手取り足取り教えるとか、100回聞かれても笑顔で答えるとかは、ヴォクがやらないことのうちの一つだ。そんなことをしたら考える機会を奪うことになる。
本に書いてあるのを読まずに質問する子がいたら書いてあるページを開いて指差す。
何回も同じことを(めげずに)きいてくれたら、アクションをメモしてもらっている。
自分で考えない(壁にあたる)なら、目と手を動かすしかないのだ。
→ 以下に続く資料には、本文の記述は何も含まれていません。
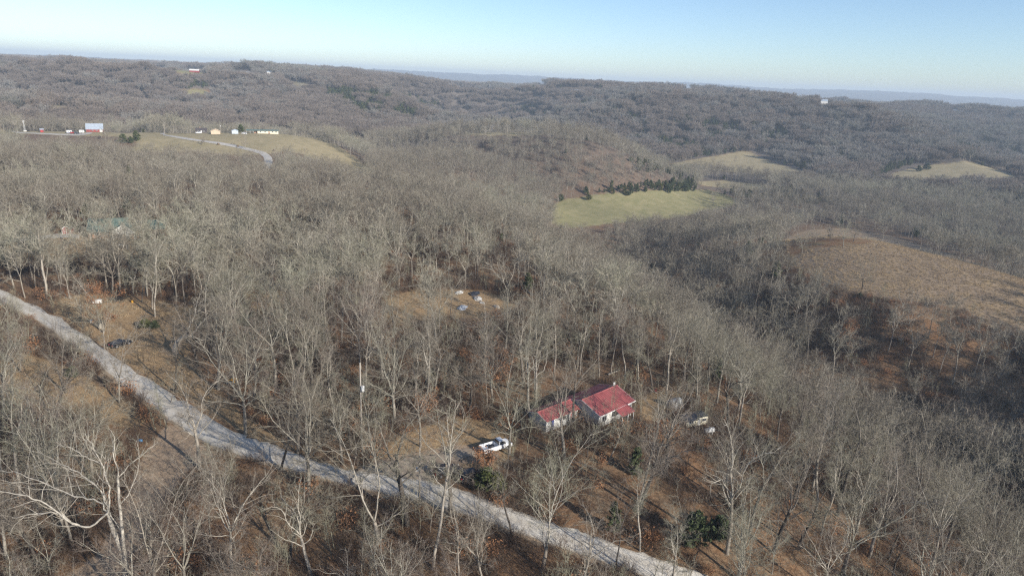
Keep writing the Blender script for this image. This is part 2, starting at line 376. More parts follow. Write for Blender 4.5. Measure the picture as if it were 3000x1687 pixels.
M['tarp_dark'] = mat('dark_tarp', (0.045, 0.05, 0.065), 0.5, var=0.3, scale=3)
M['tarp_white'] = mat('white_tarp', (0.55, 0.535, 0.50), 0.6, var=0.15, scale=2)
M['yellow'] = mat('yellow_paint', (0.50, 0.27, 0.04), 0.6, var=0.1)
M['rust'] = mat('rusty_steel', (0.16, 0.085, 0.05), 0.9, var=0.25, scale=6)
M['hay'] = mat('weathered_hay', (0.20, 0.14, 0.09), 0.95, var=0.2, scale=6)
M['gravel'] = mat('pale_gravel', (0.52, 0.48, 0.42), 0.95, scale=0.9, col2=(0.29, 0.27, 0.245), bump=0.5, detail=12)
M['stone'] = mat('pale_stone', (0.55, 0.54, 0.51), 0.9, var=0.1)

def ground_material():
    m = bpy.data.materials.new('leaf_litter_and_fields'); m.use_nodes = True
    nt = m.node_tree; L = nt.links; b = nt.nodes['Principled BSDF']; b.inputs['Roughness'].default_value = 0.95; b.inputs['Specular IOR Level'].default_value = 0.1
    geo = nt.nodes.new('ShaderNodeNewGeometry')
    def noise(sc, det=6, rough=0.6):
        n = nt.nodes.new('ShaderNodeTexNoise'); n.inputs['Scale'].default_value = sc; n.inputs['Detail'].default_value = det; n.inputs['Roughness'].default_value = rough
        L.new(geo.outputs['Position'], n.inputs['Vector']); return n.outputs['Fac']
    def ramp(f, stops):
        r = nt.nodes.new('ShaderNodeValToRGB'); e = r.color_ramp.elements
        while len(e) < len(stops): e.new(0.5)
        for i, (p, c) in enumerate(stops): e[i].position = p; e[i].color = (*c, 1)
        L.new(f, r.inputs['Fac']); return r.outputs['Color']
    def mix(f, a, c):
        x = nt.nodes.new('ShaderNodeMix'); x.data_type = 'RGBA'; L.new(f, x.inputs['Factor']); L.new(a, x.inputs['A']); L.new(c, x.inputs['B']); return x.outputs['Result']
    n_small = noise(1.6, 10, 0.75); n_mid = noise(0.16, 5); n_big = noise(0.03, 4)
    litter = ramp(n_small, [(0.28, (0.075, 0.042, 0.025)), (0.5, (0.20, 0.115, 0.062)), (0.72, (0.34, 0.215, 0.125))])
    litter2 = ramp(n_small, [(0.3, (0.09, 0.055, 0.034)), (0.5, (0.195, 0.13, 0.078)), (0.75, (0.34, 0.24, 0.15))])
    fac = ramp(n_mid, [(0.42, (0, 0, 0)), (0.6, (1, 1, 1))])
    col = mix(fac, litter, litter2)
    at1 = nt.nodes.new('ShaderNodeAttribute'); at1.attribute_name = 'cover'
    at2 = nt.nodes.new('ShaderNodeAttribute'); at2.attribute_name = 'cover2'
    s1 = nt.nodes.new('ShaderNodeSeparateColor'); L.new(at1.outputs['Color'], s1.inputs['Color'])
    s2 = nt.nodes.new('ShaderNodeSeparateColor'); L.new(at2.outputs['Color'], s2.inputs['Color'])
    n_f = noise(0.12, 8, 0.7)
    green = ramp(n_f, [(0.3, (0.185, 0.18, 0.08)), (0.55, (0.265, 0.235, 0.12)), (0.75, (0.34, 0.29, 0.165))])
    tan = ramp(n_f, [(0.3, (0.24, 0.205, 0.115)), (0.55, (0.33, 0.27, 0.16)), (0.75, (0.40, 0.335, 0.205))])
    orange = ramp(n_f, [(0.3, (0.20, 0.145, 0.10)), (0.48, (0.265, 0.20, 0.138)), (0.62, (0.31, 0.225, 0.13)), (0.78, (0.43, 0.285, 0.09))])
    bank = ramp(n_small, [(0.3, (0.17, 0.105, 0.055)), (0.5, (0.325, 0.22, 0.12)), (0.72, (0.45, 0.33, 0.19))])
    dirt = ramp(n_small, [(0.3, (0.26, 0.185, 0.12)), (0.6, (0.37, 0.275, 0.19)), (0.8, (0.46, 0.36, 0.26))])
    def wob(o):
        a = nt.nodes.new('ShaderNodeMath'); a.operation = 'MULTIPLY_ADD'; L.new(n_mid, a.inputs[0]); a.inputs[1].default_value = 0.9; a.inputs[2].default_value = -0.45
        c = nt.nodes.new('ShaderNodeMath'); c.operation = 'ADD'; L.new(o, c.inputs[0]); L.new(a.outputs[0], c.inputs[1])
        s = nt.nodes.new('ShaderNodeMapRange'); s.interpolation_type = 'SMOOTHSTEP'; s.inputs['From Min'].default_value = 0.3; s.inputs['From Max'].default_value = 0.7; L.new(c.outputs[0], s.inputs['Value']); return s.outputs['Result']
    col = mix(wob(s1.outputs['Red']), col, green)
    col = mix(wob(s1.outputs['Green']), col, tan)
    col = mix(wob(s1.outputs['Blue']), col, orange)
    col = mix(wob(s2.outputs['Red']), col, bank)
    col = mix(wob(s2.outputs['Green']), col, dirt)
    canopy = ramp(noise(0.012, 8, 0.75), [(0.35, (0.075, 0.07, 0.064)), (0.6, (0.14, 0.128, 0.115))])
    col = mix(s2.outputs['Blue'], col, canopy)
    L.new(col, b.inputs['Base Color'])
    bp = nt.nodes.new('ShaderNodeBump'); bp.inputs['Strength'].default_value = 0.7; bp.inputs['Distance'].default_value = 0.35
    L.new(n_small, bp.inputs['Height']); L.new(bp.outputs['Normal'], b.inputs['Normal'])
    return m
M['ground'] = ground_material()

# ------------------------------------------------------------------ ground sheet
def build_ground():
    azf = np.radians(np.arange(-50, 50.01, 0.22))
    azb = np.radians(np.concatenate([np.arange(52, 180, 4), np.arange(180, 308.1, 4)]))
    az = np.concatenate([azf, azb]); na = len(az)
    ld = np.concatenate([np.linspace(math.log(6), math.log(45), 40, endpoint=False), np.linspace(math.log(45), math.log(400), 380, endpoint=False), np.linspace(math.log(400), math.log(12300), 470)])
    d = np.exp(ld); nd = len(d)
    X = np.sin(az)[:, None] * d; Y = np.cos(az)[:, None] * d
    Z = height(X, Y)
    P = np.stack([X, Y, Z], -1).reshape(-1, 3)
    D = np.broadcast_to(d, X.shape).reshape(-1)
    u, v, w = project(P)
    front = (P[:, 1] > 10)
    def m(polys, grow=False):
        r = np.zeros(len(P), bool)
        for q in polys:
            q = np.array(q, float); c = q.mean(0); r |= inpoly(u, v, c + (q - c) * np.array([1.05, 1.18]) if grow else q)
        return (r & front).astype(np.float32)
    def blur(a, n=2):
        a = a.reshape(na, nd)
        for _ in range(n):
            a = (np.roll(a, 1, 0) + np.roll(a, -1, 0) + 2 * a) / 4
            a = (np.roll(a, 1, 1) + np.roll(a, -1, 1) + 2 * a) / 4
        return a.reshape(-1)
    far = ((D > 250)).astype(np.float32)
    green = np.maximum(m([MEADOW, FF[1], FF[3]], True), 0.35 * m([DOMEGREEN])) * far
    lawnright = m([[(740, 386), (850, 388), (960, 415), (1090, 500), (960, 480), (860, 445), (800, 420)]])
    tan = m([F1, F2, F3, RIDGE, FF[0], FF[2], FF[4], FF[5], FF[6]], True) * far
    orange = m([DOME]) * far * (1 - m([DOMEGREEN]))
    bank = np.clip(m([BANK, BANK2, YARD, YARD2, LAWN, CLEAR, CLEAR2]), 0, 1) * (D < 420)
    dirt = m([TRACK, DRIVE]) * (D < 300)
    green = np.maximum(green, lawnright * 0.75)
    c1 = np.stack([blur(green, 4), blur(tan, 5), blur(orange), np.ones(len(P))], -1).astype(np.float32)
    c2 = np.stack([blur(bank, 6), blur(dirt, 3), np.maximum(sstep(380, 900, D) * 0.8 * (1 - np.maximum(np.maximum(green, tan), orange)), sstep(2500, 5200, D)), np.ones(len(P))], -1).astype(np.float32)
    # far woods: the canopy itself forms the surface there
    bump = sstep(5200, 6500, D) * (N1(P[:, 0] / 60, P[:, 1] / 60) * 16 + N2(P[:, 0] / 25, P[:, 1] / 25) * 8)
    P[:, 2] += bump
    i = np.arange(na); j = np.arange(nd - 1)
    I, J = np.meshgrid(i, j, indexing='ij'); I2 = (I + 1) % na
    F = np.stack([I * nd + J, I * nd + J + 1, I2 * nd + J + 1, I2 * nd + J], -1).reshape(-1, 4)
    base = len(P); P = np.vstack([P, [[0, 0, P[:nd * na:nd, 2].mean()]]])
    c1 = np.vstack([c1, [[0, 0, 0, 1]]]); c2 = np.vstack([c2, [[0, 0, 0, 1]]])
    Fl = [tuple(f) for f in ()]
    T = np.stack([np.arange(na) * nd, ((np.arange(na) + 1) % na) * nd, np.full(na, base), np.full(na, base)], -1)
    me = mesh_np('ground', P, F, M['ground'], True)
    me2 = me
    for nm, c in (('cover', c1), ('cover2', c2)):
        a = me2.attributes.new(nm, 'FLOAT_COLOR', 'POINT'); a.data.foreach_set('color', c.astype(np.float32).ravel())
    tag(link('ground', me2), 'rolling ground of brown leaf litter, dry fields and far wooded hills', 'ground', kind='structure')
build_ground()

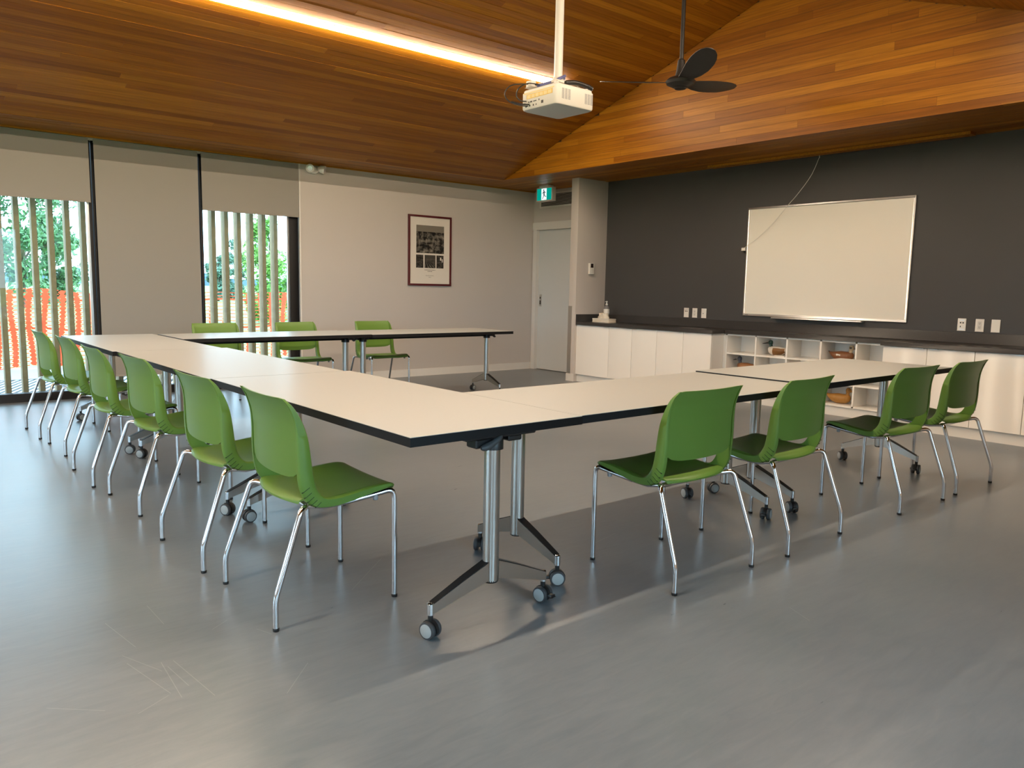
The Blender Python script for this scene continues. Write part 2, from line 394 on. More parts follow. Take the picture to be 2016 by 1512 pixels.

それにより壁を破ることができる。
たとえばオームの法則なら、
一、回路が直列か並列かを見る(目)。
二、条件(問題文の数値)を見ながら、すべて図の中に書き込む(手)。
三、電圧と電流と抵抗、わかるものを全部計算して書き込む(並列なら電圧は等しいので機械的に書き込む)(手)。
とか。
答えはその後に出て来るだろう。
あるいは分数を含む文字式の加減なら、
一、分母が異なるか同じか見る(目)。
二、分母が異なるなら通分する(手)。
とか。
計算過程だけでなくアクションをも書き込んでもらうようにする。
人が行動することには考えることが本来伴うが、考えが進まないときには行動だけを取り出して一緒に行う。ヴォクはこれがアシストだと思っている。
理念とか、方法とか、セルフラーニングとかのことははじめから最後まで言わない。そういうのは子供が勝手に自分から見つけることに(結果として)なるものだ。